Saturday, 19 April 2008

James Lovelock - The Revenge of Gaia



This book has left me feeling terrified and hopeless. It is a good book though and I've learnt alot from it, how every aspect of the planet affects each other and works together. And how people are over paranoid about certain things yet do nothing really about climate change. That like during war, people accept hardship and rationing, that we could pull together and do something, and yet we don't, we won't really believe we need to until something catastrophic happens. By which time it may be too late if it's not already.


I now understand that we need to use nuclear power and stop using fossil fuel asap. Nuclear is less wasteful, more efficient, less harmful to the planet. Renewable energy isn't advanced enough for our needs yet and we need nuclear until it is. We are paranoid about nuclear for the wrong reasons, it is dangerous but we don't mind many more dangerous things.Lovelock uses a village near a dam in China and a village near Chernobyl as an example. About 75 people died as a result of Chernobyl. If the dam burst, millions would die.

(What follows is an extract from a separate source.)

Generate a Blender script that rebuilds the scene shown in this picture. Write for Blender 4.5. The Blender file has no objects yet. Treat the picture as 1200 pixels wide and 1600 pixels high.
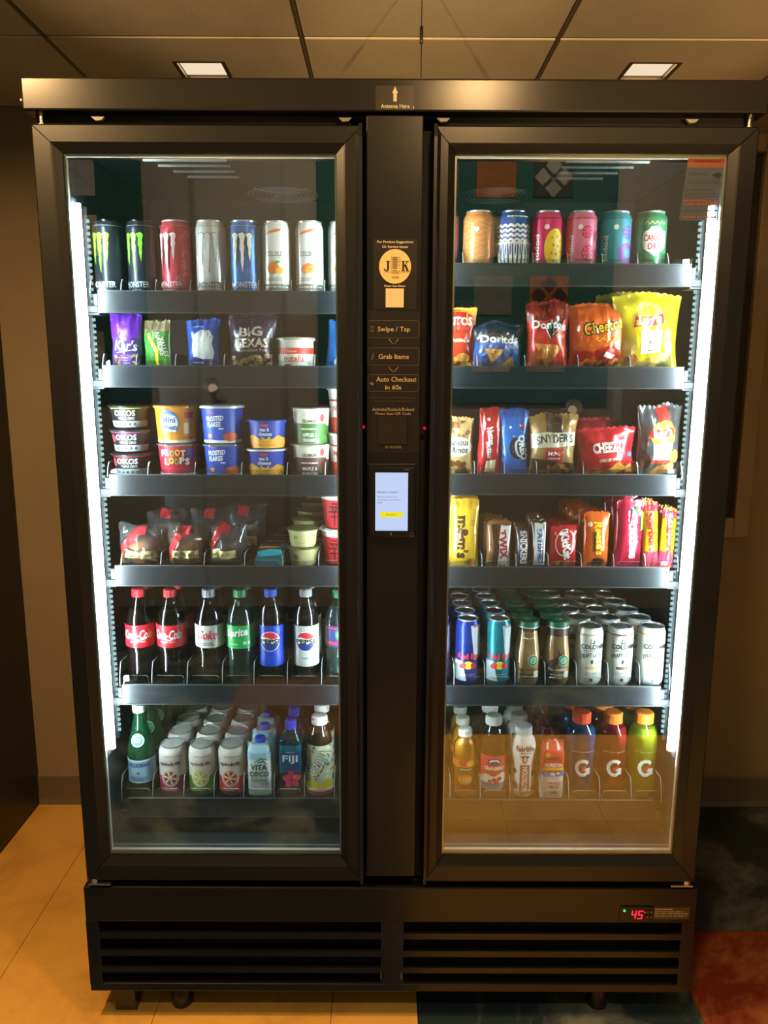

I've been feeling like what can I do, I can't persuade people to accept nuclear energy, I can't get nuclear power stations built. I can't change peoples opinions and behaviour. Other folks like James Lovelock are trying and not really succeeding. Yeah he got me, but I aint doing anything. And I almost didn't read the book because it had gaia in the title and I thought it was some hippy book. I read it because it was borrowed to me. People who don't already care about the environment probably won't read it. Then again, like Lovelock says, fiction gets through to people. Maybe design too. Maybe I can do something... Bah. So much to think about :( I don't want to preach to people or anything. And there's so much I don't understand.